Nobody has given Gilles Goujon anything for free. On the contrary. In a bucolic atmosphere far from the mundane noise, in an austere building –sold by the tiny Town Hall– he has been progressively restoring for a decade, he has been able to captivate plenty of customers and reach the top of the French guides: 5 hats in Gault Millau and 3 stars in Michelin. We can say we are before a self-made man who had to fight and sweat blood to reach fame; a fame very few chefs deserve so clearly.

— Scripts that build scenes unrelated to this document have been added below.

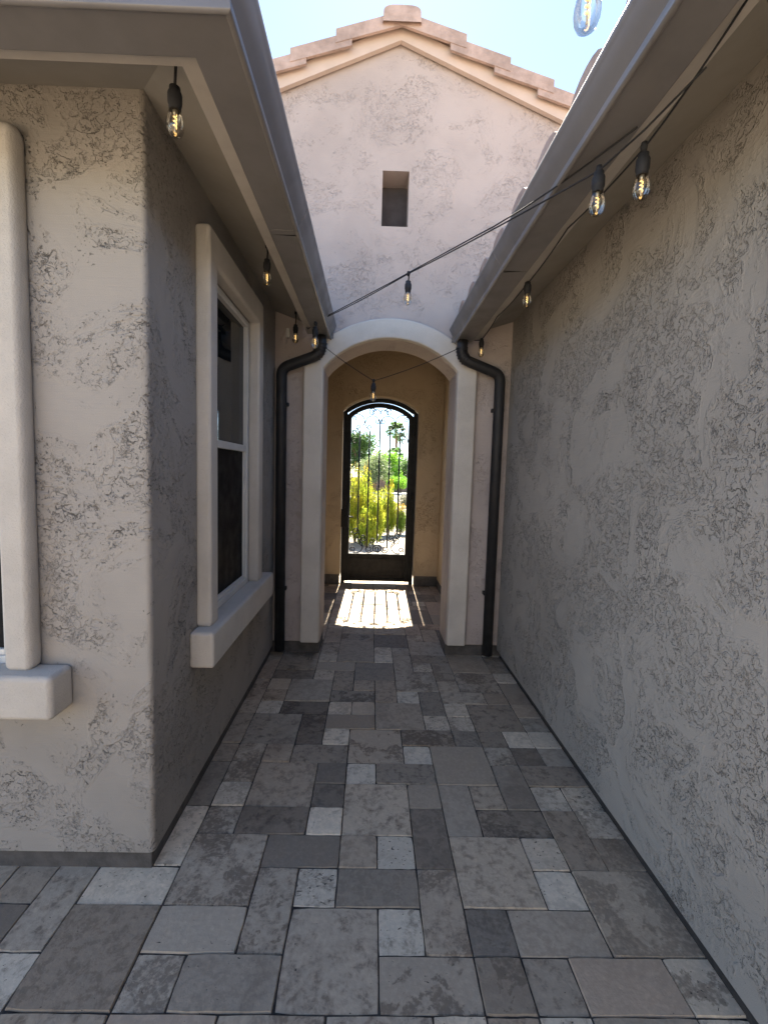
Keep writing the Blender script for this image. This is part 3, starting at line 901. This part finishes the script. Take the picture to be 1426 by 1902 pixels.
for (x, z0, z1), kn in zip(BARS, KN):
    b = MB(); b.tube([(x, GY_, z0), (x, GY_, z1)], .0100, 8)
    for z in kn:
        b.lathe([(.0065, z - .022), (.013, z - .014), (.016, z), (.013, z + .014), (.0065, z + .022)], (x, GY_, 0), 8)
    b.build('bar', M['iron'], gate, smooth=True)
def spiral(cx, cz, r, a0, turns, tight=.22, n=26, y=GY_):
    pts = []
    for k in range(n + 1):
        t = k / n
        rr = r * (1 - (1 - tight) * t); a = a0 + turns * 2 * math.pi * t
        pts.append((cx + rr * math.cos(a), y, cz + rr * math.sin(a)))
    return pts
TZ = lambda x, y: (.100 + (x - 680) / 881.0, 2.408 - (y - 237) / 881.0)
BZ = lambda x, y: (.100 + (x - 642) / 881.0, .415 + (845 - y) / 881.0)
SWU, SWL = MB(), MB()
sw = SWU
def sc_(c, r, a0, turns, tight=.25): sw.tube(spiral(c[0], c[1], r / 881.0, rad(a0), turns, tight), .0072, 6)
for s in (-1, 1):
    sw = SWU
    X = lambda x: 680 + s * (x - 680)
    A = lambda a: a if s == 1 else 180 - a
    # s=-1 mirrors; coordinates below are for the right half
    sc_(TZ(X(775), 292), 48, A(180), -s * 1.35, .3)
    sc_(TZ(X(725), 312), 50, A(180), -s * .5, .95)
    sc_(TZ(X(770), 425), 90, A(175), -s * .72, .92)
    sc_(TZ(X(803), 470), 30, A(270), s * 1.1, .35)
    sc_(TZ(X(712), 400), 30, A(180), s * 1.3, .3)
    sc_(TZ(X(950), 405), 85, A(225), -s * .55, .98)
    sc_(TZ(X(990), 375), 32, A(0), s * 1.3, .3)
    sc_(TZ(X(932), 470), 28, A(250), s * 1.2, .3)
    sc_(TZ(X(975), 535), 46, A(80), s * 1.35, .3)
    sc_(TZ(X(975), 625), 46, A(90), -s * 1.4, .3)
    sw = SWL
    XB = lambda x: 642 + s * (x - 642)
    sc_(BZ(XB(700), 690), 34, A(190), -s * 1.3, .3)
    sc_(BZ(XB(740), 790), 46, A(200), s * 1.4, .3)
    sc_(BZ(XB(650), 785), 48, A(90), -s * 1.2, .3)
    sc_(BZ(XB(810), 650), 44, A(200), s * 1.3, .3)
    sc_(BZ(XB(905), 580), 46, A(200), -s * 1.35, .3)
    sc_(BZ(XB(880), 620), 40, A(250), s * 1.3, .3)
    sc_(BZ(XB(895), 760), 80, A(110), s * .5, .97)
    sc_(BZ(XB(870), 690), 42, A(90), -s * 1.2, .3)
    sc_(BZ(XB(935), 795), 34, A(300), s * 1.3, .3)
    sc_(BZ(XB(795), 700), 60, A(300), s * .4, .95)
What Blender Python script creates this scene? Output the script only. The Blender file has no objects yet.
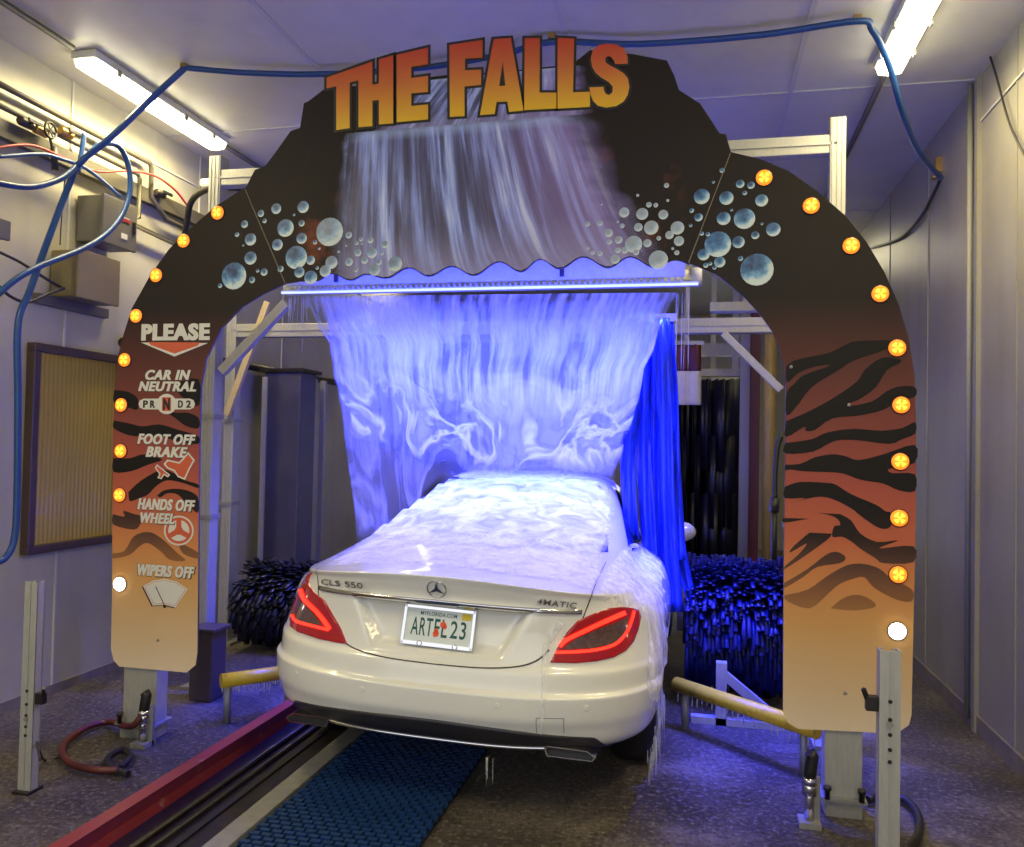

Gilles is a happy man who enjoys eating –eating a lot– and loves the landscape of the place he chose to live in. He is also a noble and genuine person, as we can see through his work and through the products he uses, always excellent and abundant. Generous, in life and at work, he always builds plodding and complex articulations. He transmits his passion for his job; a passion he started feeling in his youth working with Roger Vergé and which allowed him to win the Best Craftsman of France Award.
Get ready for a carnal and refined feast. This is abundance and succulence cuisine made with savoir-faire and passion. Powerful, elegant, virtuosic, full of traditional flavours that have been updated, redesigned and impregnated with a clear personal value.
First example of what we said before: the smoked belly pork foam with bean cream accompanied with a cheese toast, mushrooms and peeled beans; an expressive and distinguished construction. For more inspiration based on timeless values, try Mrs. Carrus’s egg (a soft-boiled egg in appearance) that, once broken in front of the guest by the waiter, bursts out liquidly, like a rotten egg, with black truffle; spectacular, amazing, laid onto a truffled mushrooms purée covered with melanosporum and accompanied by a lukewarm brioche to be chewed and a coffee cup containing the same mushrooms to be drunk; three delicious and complex spaces, full of nuances, all prepared with a refined technique. The big piece of roasted foie gras, fleshy, greasy and brimming with honourable flavour, is pertinently delightful. It is accompanied by a sweet shortcrust pastry with gingerbread, rhubarb with Swiss meringue, and some strawberries slightly soaked with balsamic vinegar. Let us insist on it: this is a spirited and incredibly deeply elaborate cuisine.
Another stunning testimony of raw materials and execution is the gigantic Gillardeau oyster, very shortly heated, raw and hot, covered with mullet caviar and arranged onto a green and exulting rugula and watercress purée and served under a extremely fragile caramel cover, the whole being coated at the last minute with caramelized cream. Somewhere else on the plate, you will find an oyster tartare with seawater foam and a pork tartlet. In short, majestic and greedy perfection. The immensurable tribute to bouillabaisse is a red mullet filet placed onto a potato cylinder stuffed with an onion brandade “en bullinada”, dropped on a fish soup with mussels, cockles, vegetables and toasted bread, and mixed with a rouille foam with saffron which melts when the broth is poured on it. What a delight! Another –very– great dish is the excellent kid proposal, with different facets of the animal: filet in a crunchy leaf with herbs; grilled kid chop, caramelized shoulder, brochette of kidneys and heart, together with a great morel stuffed with meat and enhanced with some thyme flowers juice; sublime.
The raspberry macaron, the cancelé and the full chocolate tartlet are colossal. All the other desserts have the same line and level, like the strawberries with caramelized black olive, lemon thyme sorbet and honey shell-shaped cookie; or like the cocoa cones stuffed with Guanaja chocolate and perfumed with violets, Szechuan pepper and raspberries.